## What you should do
Repeat exactly the lines running from the first line of the data to the line containing "sc.cycles.sample_clamp_indirect = 6.0", both ends included, and nothing else; drop the pictures.

## Provided data
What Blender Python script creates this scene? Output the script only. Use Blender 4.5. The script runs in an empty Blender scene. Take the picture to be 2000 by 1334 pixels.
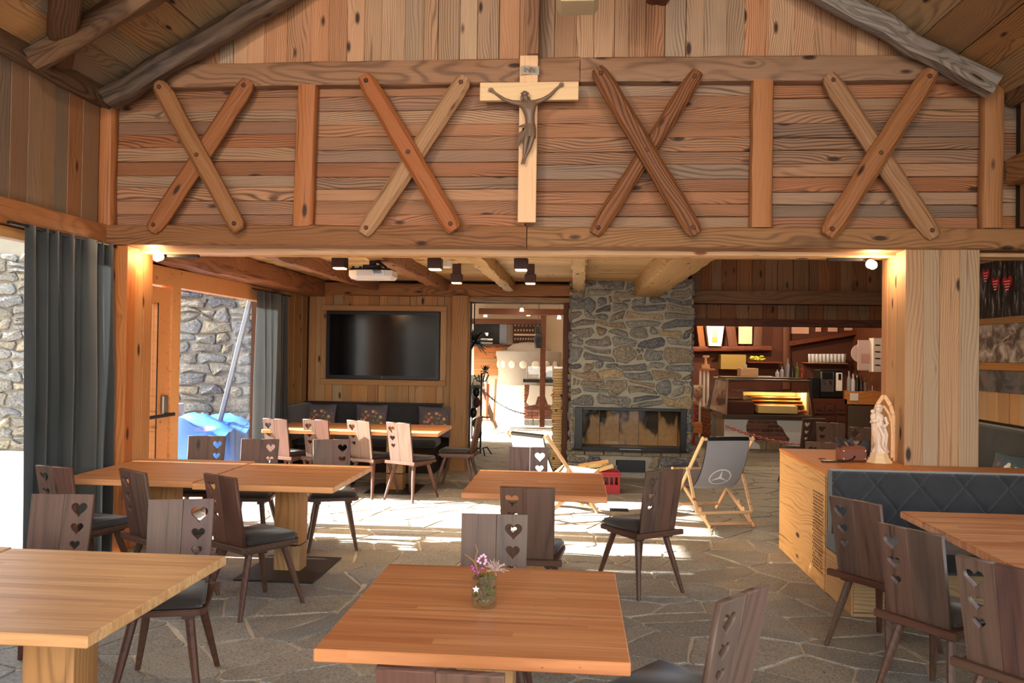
import bpy, bmesh, math, random
from mathutils import Vector, Matrix
from math import sin, cos, pi, radians, sqrt

sc = bpy.context.scene
col = sc.collection
random.seed(7)

# ------------------------------------------------------------------ camera
FPX, EYE = 1570.0, 1.70
YAW, PIT, ROLL = -.0795, .0135, .0147
_f = Vector((sin(YAW) * cos(PIT), cos(YAW) * cos(PIT), sin(PIT)))
_r = Vector((cos(YAW), -sin(YAW), 0))
_u = _r.cross(_f)
CR = (_r * cos(ROLL) + _u * sin(ROLL)).normalized()
CU = CR.cross(_f).normalized()
cam = bpy.data.cameras.new('camera')
cam.sensor_width = 36.0
cam.lens = 36.0 * FPX / 2000.0
cam.clip_start = 0.05
cam.clip_end = 200
camo = bpy.data.objects.new('camera', cam)
col.objects.link(camo)
M = Matrix((CR, CU, -_f)).transposed().to_4x4()
M.translation = Vector((0, 0, EYE))
camo.matrix_world = M
sc.camera = camo


def at(px, py, X=None, Y=None, Z=None):
    """world point seen at photo pixel (px, py) on one axis plane"""
    d = _f + CR * ((px - 1000) / FPX) - CU * ((py - 667) / FPX)
    t = X / d.x if X is not None else Y / d.y if Y is not None else (Z - EYE) / d.z
    return Vector((0, 0, EYE)) + d * t


# ------------------------------------------------------------------ render look
sc.view_settings.view_transform = 'Standard'
sc.view_settings.look = 'None'
sc.view_settings.gamma = 1.0
sc.view_settings.use_curve_mapping = False
sc.view_settings.exposure = 0.0
sc.cycles.use_denoising = True
sc.cycles.max_bounces = 9
sc.cycles.diffuse_bounces = 5
sc.cycles.glossy_bounces = 4
sc.cycles.transmission_bounces = 6
sc.cycles.transparent_max_bounces = 12
sc.cycles.caustics_reflective = False
sc.cycles.caustics_refractive = False
sc.cycles.sample_clamp_indirect = 6.0

# ------------------------------------------------------------------ world and sun
w = bpy.data.worlds.new('sky')
sc.world = w
w.use_nodes = True
nt = w.node_tree
bg = nt.nodes['Background']
sky = nt.nodes.new('ShaderNodeTexSky')
sky.sky_type = 'NISHITA'
sky.sun_disc = False
sky.sun_elevation = radians(24)
sky.sun_rotation = radians(270)
sky.air_density = 1.3
sky.dust_density = 3.0
nt.links.new(sky.outputs[0], bg.inputs[0])
bg.inputs[1].default_value = 1.15

sun = bpy.data.lights.new('sun', 'SUN')
sun.energy = 62.0
sun.angle = radians(0.8)
sun.color = (1.0, 0.97, 0.93)
suno = bpy.data.objects.new('sun', sun)
col.objects.link(suno)
suno.rotation_euler = Vector((1, 0.0, -0.43)).to_track_quat('-Z', 'Y').to_euler()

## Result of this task
What Blender Python script creates this scene? Output the script only. Use Blender 4.5. The script runs in an empty Blender scene. Take the picture to be 2000 by 1334 pixels.
import bpy, bmesh, math, random
from mathutils import Vector, Matrix
from math import sin, cos, pi, radians, sqrt

sc = bpy.context.scene
col = sc.collection
random.seed(7)

# ------------------------------------------------------------------ camera
FPX, EYE = 1570.0, 1.70
YAW, PIT, ROLL = -.0795, .0135, .0147
_f = Vector((sin(YAW) * cos(PIT), cos(YAW) * cos(PIT), sin(PIT)))
_r = Vector((cos(YAW), -sin(YAW), 0))
_u = _r.cross(_f)
CR = (_r * cos(ROLL) + _u * sin(ROLL)).normalized()
CU = CR.cross(_f).normalized()
cam = bpy.data.cameras.new('camera')
cam.sensor_width = 36.0
cam.lens = 36.0 * FPX / 2000.0
cam.clip_start = 0.05
cam.clip_end = 200
camo = bpy.data.objects.new('camera', cam)
col.objects.link(camo)
M = Matrix((CR, CU, -_f)).transposed().to_4x4()
M.translation = Vector((0, 0, EYE))
camo.matrix_world = M
sc.camera = camo


def at(px, py, X=None, Y=None, Z=None):
    """world point seen at photo pixel (px, py) on one axis plane"""
    d = _f + CR * ((px - 1000) / FPX) - CU * ((py - 667) / FPX)
    t = X / d.x if X is not None else Y / d.y if Y is not None else (Z - EYE) / d.z
    return Vector((0, 0, EYE)) + d * t


# ------------------------------------------------------------------ render look
sc.view_settings.view_transform = 'Standard'
sc.view_settings.look = 'None'
sc.view_settings.gamma = 1.0
sc.view_settings.use_curve_mapping = False
sc.view_settings.exposure = 0.0
sc.cycles.use_denoising = True
sc.cycles.max_bounces = 9
sc.cycles.diffuse_bounces = 5
sc.cycles.glossy_bounces = 4
sc.cycles.transmission_bounces = 6
sc.cycles.transparent_max_bounces = 12
sc.cycles.caustics_reflective = False
sc.cycles.caustics_refractive = False
sc.cycles.sample_clamp_indirect = 6.0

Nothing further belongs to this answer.